Günlerden bir gün, Oğuz Kağan'ın deneyimli bilge veziri Uluğ Bey düşünce bir altın yay ve üç gümüş ok gördü. Altın yay gün doğusundan gün batısına kadar uzanıyordu. Üç gümüş ok da kuzeye doğru gidiyordu.Oğuz Kağan bu düşü dinleyince, yurdunu oğulları arasında paylaştırdı.

Ergenekon Destanı

Moğol ilinde Oğuz Han soyundan İl Han'ın hükümdarlığı sırasında Tatarların hükümdarı Sevinç Han, Moğol ülkesine savaş açtı. İl Han'ın yönetimindeki orduyu Kırgızlar ve başka boylardan da yardım alarak yendi; İl Han'ın ülkesindeki herkesi öldürdüler. Yalnız İl Han'ın küçük oğlu Kıyan ve eşi ile yeğeni Nüküz ve eşi kaçıp kurtulmayı başardılar. Düşmanın, onları bulamayacağı bir yere gitmeye karar verdiler. Yaban koyunlarının yürüdüğü bir yolu izleyerek yüksek bir dağda dar bir geçide vardılar. Bu geçitten geçerek içinde akar sular, pınarlar, çeşitli bitkiler, çayırlar, meyve ağaçları, çeşitli avların bulunduğu bir yere gelince Tanrıya şükrettiler ve burada kalmaya karar verdiler.

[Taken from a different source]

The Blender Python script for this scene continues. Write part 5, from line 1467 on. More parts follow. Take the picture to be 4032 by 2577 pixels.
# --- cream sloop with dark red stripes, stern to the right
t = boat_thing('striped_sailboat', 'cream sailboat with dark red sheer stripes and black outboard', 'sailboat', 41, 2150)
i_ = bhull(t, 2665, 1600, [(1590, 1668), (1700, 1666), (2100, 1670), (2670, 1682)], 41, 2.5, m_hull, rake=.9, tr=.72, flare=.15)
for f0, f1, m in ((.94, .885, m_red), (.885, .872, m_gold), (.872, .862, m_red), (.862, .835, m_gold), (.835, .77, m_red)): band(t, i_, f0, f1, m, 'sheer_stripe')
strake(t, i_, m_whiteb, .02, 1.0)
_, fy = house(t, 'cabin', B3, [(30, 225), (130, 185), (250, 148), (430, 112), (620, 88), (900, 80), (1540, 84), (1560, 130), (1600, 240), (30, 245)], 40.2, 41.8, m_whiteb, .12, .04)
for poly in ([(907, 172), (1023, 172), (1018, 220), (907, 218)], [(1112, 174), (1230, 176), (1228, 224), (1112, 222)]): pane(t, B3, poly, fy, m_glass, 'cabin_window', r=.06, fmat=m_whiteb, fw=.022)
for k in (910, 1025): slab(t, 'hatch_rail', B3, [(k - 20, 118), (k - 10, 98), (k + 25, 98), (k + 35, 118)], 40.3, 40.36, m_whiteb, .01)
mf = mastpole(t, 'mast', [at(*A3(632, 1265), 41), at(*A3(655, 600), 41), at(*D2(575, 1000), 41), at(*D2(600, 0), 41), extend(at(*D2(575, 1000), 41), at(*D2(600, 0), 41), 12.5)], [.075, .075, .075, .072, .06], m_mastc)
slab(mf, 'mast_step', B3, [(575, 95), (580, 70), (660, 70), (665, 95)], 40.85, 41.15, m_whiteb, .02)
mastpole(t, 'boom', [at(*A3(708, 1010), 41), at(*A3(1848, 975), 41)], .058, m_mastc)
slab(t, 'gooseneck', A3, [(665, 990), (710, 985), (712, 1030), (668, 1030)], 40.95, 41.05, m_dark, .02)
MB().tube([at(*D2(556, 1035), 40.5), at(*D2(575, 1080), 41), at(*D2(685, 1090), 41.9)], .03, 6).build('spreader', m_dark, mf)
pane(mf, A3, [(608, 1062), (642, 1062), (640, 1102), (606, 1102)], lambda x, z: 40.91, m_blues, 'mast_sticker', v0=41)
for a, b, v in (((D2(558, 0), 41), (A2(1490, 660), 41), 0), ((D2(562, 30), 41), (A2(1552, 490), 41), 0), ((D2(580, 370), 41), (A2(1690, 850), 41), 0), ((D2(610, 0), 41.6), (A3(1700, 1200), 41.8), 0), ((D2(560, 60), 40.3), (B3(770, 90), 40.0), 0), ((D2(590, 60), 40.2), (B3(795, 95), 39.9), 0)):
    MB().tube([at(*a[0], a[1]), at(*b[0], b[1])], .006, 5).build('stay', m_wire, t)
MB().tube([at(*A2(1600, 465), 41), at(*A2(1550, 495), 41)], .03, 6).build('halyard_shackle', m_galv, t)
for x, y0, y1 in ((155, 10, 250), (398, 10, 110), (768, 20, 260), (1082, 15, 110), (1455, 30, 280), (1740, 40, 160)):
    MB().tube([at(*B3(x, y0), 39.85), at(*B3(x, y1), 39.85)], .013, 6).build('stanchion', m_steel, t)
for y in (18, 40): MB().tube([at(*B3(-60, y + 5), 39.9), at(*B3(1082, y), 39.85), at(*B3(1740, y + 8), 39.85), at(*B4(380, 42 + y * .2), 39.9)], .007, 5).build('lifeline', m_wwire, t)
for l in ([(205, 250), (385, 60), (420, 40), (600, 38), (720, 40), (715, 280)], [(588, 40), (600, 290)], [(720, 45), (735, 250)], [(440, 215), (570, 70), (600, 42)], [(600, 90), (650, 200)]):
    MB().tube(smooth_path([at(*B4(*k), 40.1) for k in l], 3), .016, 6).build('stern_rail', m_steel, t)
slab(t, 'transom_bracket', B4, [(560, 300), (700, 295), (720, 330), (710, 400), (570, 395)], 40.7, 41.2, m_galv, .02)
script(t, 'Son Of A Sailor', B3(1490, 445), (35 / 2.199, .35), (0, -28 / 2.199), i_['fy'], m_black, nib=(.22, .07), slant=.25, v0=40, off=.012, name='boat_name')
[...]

Dağın doruğu olan bu yere, dağ kemeri anlamında "Ergene" sözcüğüyle "dik" anlamındaki "kon" sözcüğünü birleştirerek "Ergenekon" adını verdiler.

Kıyan ve Nüküz'ün oğulları çoğaldı. Dört yüz yıl sonra kendileri ve sürüleri o kadar çoğaldılar ki Ergenekon'a sığamadılar. Atalarının buraya geldiği geçidin yeri unutulmuştu. Ergenekon'un çevresindeki dağlarda geçit aradılar. Bir demirci, dağın demir kısmı eritirlerse yol açılabileceğini söyledi.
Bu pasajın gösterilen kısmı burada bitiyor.